** START OF Dataset extract **

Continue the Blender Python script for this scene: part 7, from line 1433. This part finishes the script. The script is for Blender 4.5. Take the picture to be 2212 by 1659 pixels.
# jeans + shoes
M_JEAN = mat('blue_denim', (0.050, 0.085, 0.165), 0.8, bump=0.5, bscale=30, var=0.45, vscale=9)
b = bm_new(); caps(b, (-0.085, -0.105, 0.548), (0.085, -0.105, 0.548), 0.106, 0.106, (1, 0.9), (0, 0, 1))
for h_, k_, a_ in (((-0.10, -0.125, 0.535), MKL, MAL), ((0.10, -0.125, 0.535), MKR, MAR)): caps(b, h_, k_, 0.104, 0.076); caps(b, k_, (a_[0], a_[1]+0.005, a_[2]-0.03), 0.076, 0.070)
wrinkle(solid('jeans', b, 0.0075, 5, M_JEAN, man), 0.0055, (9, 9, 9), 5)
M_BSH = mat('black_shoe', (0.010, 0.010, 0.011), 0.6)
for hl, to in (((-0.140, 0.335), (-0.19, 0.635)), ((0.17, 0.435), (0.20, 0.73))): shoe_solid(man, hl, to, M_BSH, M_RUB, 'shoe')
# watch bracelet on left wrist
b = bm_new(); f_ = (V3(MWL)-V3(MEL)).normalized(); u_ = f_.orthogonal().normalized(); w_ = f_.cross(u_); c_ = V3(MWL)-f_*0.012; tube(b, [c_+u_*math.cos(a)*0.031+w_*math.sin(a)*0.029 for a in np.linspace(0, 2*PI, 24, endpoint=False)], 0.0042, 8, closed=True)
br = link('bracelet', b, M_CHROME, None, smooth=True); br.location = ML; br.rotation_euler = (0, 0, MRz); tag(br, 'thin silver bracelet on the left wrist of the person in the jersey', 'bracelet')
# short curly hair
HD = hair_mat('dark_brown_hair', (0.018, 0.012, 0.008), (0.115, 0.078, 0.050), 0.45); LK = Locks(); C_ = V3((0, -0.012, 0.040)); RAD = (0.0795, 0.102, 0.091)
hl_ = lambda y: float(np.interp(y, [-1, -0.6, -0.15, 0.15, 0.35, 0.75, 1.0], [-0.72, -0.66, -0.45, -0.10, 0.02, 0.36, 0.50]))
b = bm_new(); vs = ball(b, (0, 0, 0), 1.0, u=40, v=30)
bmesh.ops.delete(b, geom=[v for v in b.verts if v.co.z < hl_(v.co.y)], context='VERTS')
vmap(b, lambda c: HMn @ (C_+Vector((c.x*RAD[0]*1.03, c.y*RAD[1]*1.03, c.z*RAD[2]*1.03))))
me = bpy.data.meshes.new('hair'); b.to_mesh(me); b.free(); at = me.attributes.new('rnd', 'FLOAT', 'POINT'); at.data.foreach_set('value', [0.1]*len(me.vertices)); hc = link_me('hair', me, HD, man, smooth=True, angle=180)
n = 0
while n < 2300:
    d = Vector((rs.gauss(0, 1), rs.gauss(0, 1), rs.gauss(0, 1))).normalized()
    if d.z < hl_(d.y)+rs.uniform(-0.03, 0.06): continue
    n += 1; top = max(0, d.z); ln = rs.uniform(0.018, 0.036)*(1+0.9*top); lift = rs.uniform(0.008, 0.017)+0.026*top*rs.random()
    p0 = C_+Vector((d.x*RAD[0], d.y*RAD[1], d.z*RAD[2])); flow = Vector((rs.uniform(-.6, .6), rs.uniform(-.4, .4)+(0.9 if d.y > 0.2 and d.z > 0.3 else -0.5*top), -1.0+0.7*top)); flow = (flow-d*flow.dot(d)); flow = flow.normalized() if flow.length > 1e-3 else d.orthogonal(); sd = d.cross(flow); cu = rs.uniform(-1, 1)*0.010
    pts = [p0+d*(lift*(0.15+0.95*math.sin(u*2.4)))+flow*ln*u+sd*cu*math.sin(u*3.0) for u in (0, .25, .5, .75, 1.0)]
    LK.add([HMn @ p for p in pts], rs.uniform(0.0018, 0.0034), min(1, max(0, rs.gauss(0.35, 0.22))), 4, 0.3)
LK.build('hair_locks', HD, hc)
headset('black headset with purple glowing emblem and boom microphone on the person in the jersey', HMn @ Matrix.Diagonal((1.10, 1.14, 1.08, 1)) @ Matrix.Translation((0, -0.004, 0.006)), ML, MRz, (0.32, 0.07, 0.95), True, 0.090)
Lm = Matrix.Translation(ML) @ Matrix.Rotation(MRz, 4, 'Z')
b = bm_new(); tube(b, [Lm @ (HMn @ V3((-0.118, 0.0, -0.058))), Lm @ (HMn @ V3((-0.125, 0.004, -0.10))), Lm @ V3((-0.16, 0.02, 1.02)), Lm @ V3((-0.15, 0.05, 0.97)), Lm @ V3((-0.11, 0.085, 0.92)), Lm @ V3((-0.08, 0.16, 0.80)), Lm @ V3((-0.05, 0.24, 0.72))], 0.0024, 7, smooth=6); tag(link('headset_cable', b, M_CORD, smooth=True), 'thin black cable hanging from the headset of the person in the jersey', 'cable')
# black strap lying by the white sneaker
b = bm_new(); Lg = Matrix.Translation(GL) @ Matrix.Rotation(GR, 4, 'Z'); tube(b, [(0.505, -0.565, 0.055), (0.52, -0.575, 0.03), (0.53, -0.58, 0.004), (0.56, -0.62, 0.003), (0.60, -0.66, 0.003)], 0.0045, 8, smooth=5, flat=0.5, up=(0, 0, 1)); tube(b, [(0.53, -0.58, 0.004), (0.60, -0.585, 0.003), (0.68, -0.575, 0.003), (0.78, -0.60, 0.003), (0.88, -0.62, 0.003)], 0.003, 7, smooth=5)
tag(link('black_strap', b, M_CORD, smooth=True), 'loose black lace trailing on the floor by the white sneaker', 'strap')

** END OF Dataset extract **

- Given task
Your task is to reproduce the whole listing exactly.

- Response to this task
Continue the Blender Python script for this scene: part 7, from line 1433. This part finishes the script. The script is for Blender 4.5. Take the picture to be 2212 by 1659 pixels.
# jeans + shoes
M_JEAN = mat('blue_denim', (0.050, 0.085, 0.165), 0.8, bump=0.5, bscale=30, var=0.45, vscale=9)
b = bm_new(); caps(b, (-0.085, -0.105, 0.548), (0.085, -0.105, 0.548), 0.106, 0.106, (1, 0.9), (0, 0, 1))
for h_, k_, a_ in (((-0.10, -0.125, 0.535), MKL, MAL), ((0.10, -0.125, 0.535), MKR, MAR)): caps(b, h_, k_, 0.104, 0.076); caps(b, k_, (a_[0], a_[1]+0.005, a_[2]-0.03), 0.076, 0.070)
wrinkle(solid('jeans', b, 0.0075, 5, M_JEAN, man), 0.0055, (9, 9, 9), 5)
M_BSH = mat('black_shoe', (0.010, 0.010, 0.011), 0.6)
for hl, to in (((-0.140, 0.335), (-0.19, 0.635)), ((0.17, 0.435), (0.20, 0.73))): shoe_solid(man, hl, to, M_BSH, M_RUB, 'shoe')
# watch bracelet on left wrist
b = bm_new(); f_ = (V3(MWL)-V3(MEL)).normalized(); u_ = f_.orthogonal().normalized(); w_ = f_.cross(u_); c_ = V3(MWL)-f_*0.012; tube(b, [c_+u_*math.cos(a)*0.031+w_*math.sin(a)*0.029 for a in np.linspace(0, 2*PI, 24, endpoint=False)], 0.0042, 8, closed=True)
br = link('bracelet', b, M_CHROME, None, smooth=True); br.location = ML; br.rotation_euler = (0, 0, MRz); tag(br, 'thin silver bracelet on the left wrist of the person in the jersey', 'bracelet')
# short curly hair
HD = hair_mat('dark_brown_hair', (0.018, 0.012, 0.008), (0.115, 0.078, 0.050), 0.45); LK = Locks(); C_ = V3((0, -0.012, 0.040)); RAD = (0.0795, 0.102, 0.091)
hl_ = lambda y: float(np.interp(y, [-1, -0.6, -0.15, 0.15, 0.35, 0.75, 1.0], [-0.72, -0.66, -0.45, -0.10, 0.02, 0.36, 0.50]))
b = bm_new(); vs = ball(b, (0, 0, 0), 1.0, u=40, v=30)
bmesh.ops.delete(b, geom=[v for v in b.verts if v.co.z < hl_(v.co.y)], context='VERTS')
vmap(b, lambda c: HMn @ (C_+Vector((c.x*RAD[0]*1.03, c.y*RAD[1]*1.03, c.z*RAD[2]*1.03))))
me = bpy.data.meshes.new('hair'); b.to_mesh(me); b.free(); at = me.attributes.new('rnd', 'FLOAT', 'POINT'); at.data.foreach_set('value', [0.1]*len(me.vertices)); hc = link_me('hair', me, HD, man, smooth=True, angle=180)
n = 0
while n < 2300:
    d = Vector((rs.gauss(0, 1), rs.gauss(0, 1), rs.gauss(0, 1))).normalized()
    if d.z < hl_(d.y)+rs.uniform(-0.03, 0.06): continue
    n += 1; top = max(0, d.z); ln = rs.uniform(0.018, 0.036)*(1+0.9*top); lift = rs.uniform(0.008, 0.017)+0.026*top*rs.random()
    p0 = C_+Vector((d.x*RAD[0], d.y*RAD[1], d.z*RAD[2])); flow = Vector((rs.uniform(-.6, .6), rs.uniform(-.4, .4)+(0.9 if d.y > 0.2 and d.z > 0.3 else -0.5*top), -1.0+0.7*top)); flow = (flow-d*flow.dot(d)); flow = flow.normalized() if flow.length > 1e-3 else d.orthogonal(); sd = d.cross(flow); cu = rs.uniform(-1, 1)*0.010
    pts = [p0+d*(lift*(0.15+0.95*math.sin(u*2.4)))+flow*ln*u+sd*cu*math.sin(u*3.0) for u in (0, .25, .5, .75, 1.0)]
    LK.add([HMn @ p for p in pts], rs.uniform(0.0018, 0.0034), min(1, max(0, rs.gauss(0.35, 0.22))), 4, 0.3)
LK.build('hair_locks', HD, hc)
headset('black headset with purple glowing emblem and boom microphone on the person in the jersey', HMn @ Matrix.Diagonal((1.10, 1.14, 1.08, 1)) @ Matrix.Translation((0, -0.004, 0.006)), ML, MRz, (0.32, 0.07, 0.95), True, 0.090)
Lm = Matrix.Translation(ML) @ Matrix.Rotation(MRz, 4, 'Z')
b = bm_new(); tube(b, [Lm @ (HMn @ V3((-0.118, 0.0, -0.058))), Lm @ (HMn @ V3((-0.125, 0.004, -0.10))), Lm @ V3((-0.16, 0.02, 1.02)), Lm @ V3((-0.15, 0.05, 0.97)), Lm @ V3((-0.11, 0.085, 0.92)), Lm @ V3((-0.08, 0.16, 0.80)), Lm @ V3((-0.05, 0.24, 0.72))], 0.0024, 7, smooth=6); tag(link('headset_cable', b, M_CORD, smooth=True), 'thin black cable hanging from the headset of the person in the jersey', 'cable')
# black strap lying by the white sneaker
b = bm_new(); Lg = Matrix.Translation(GL) @ Matrix.Rotation(GR, 4, 'Z'); tube(b, [(0.505, -0.565, 0.055), (0.52, -0.575, 0.03), (0.53, -0.58, 0.004), (0.56, -0.62, 0.003), (0.60, -0.66, 0.003)], 0.0045, 8, smooth=5, flat=0.5, up=(0, 0, 1)); tube(b, [(0.53, -0.58, 0.004), (0.60, -0.585, 0.003), (0.68, -0.575, 0.003), (0.78, -0.60, 0.003), (0.88, -0.62, 0.003)], 0.003, 7, smooth=5)
tag(link('black_strap', b, M_CORD, smooth=True), 'loose black lace trailing on the floor by the white sneaker', 'strap')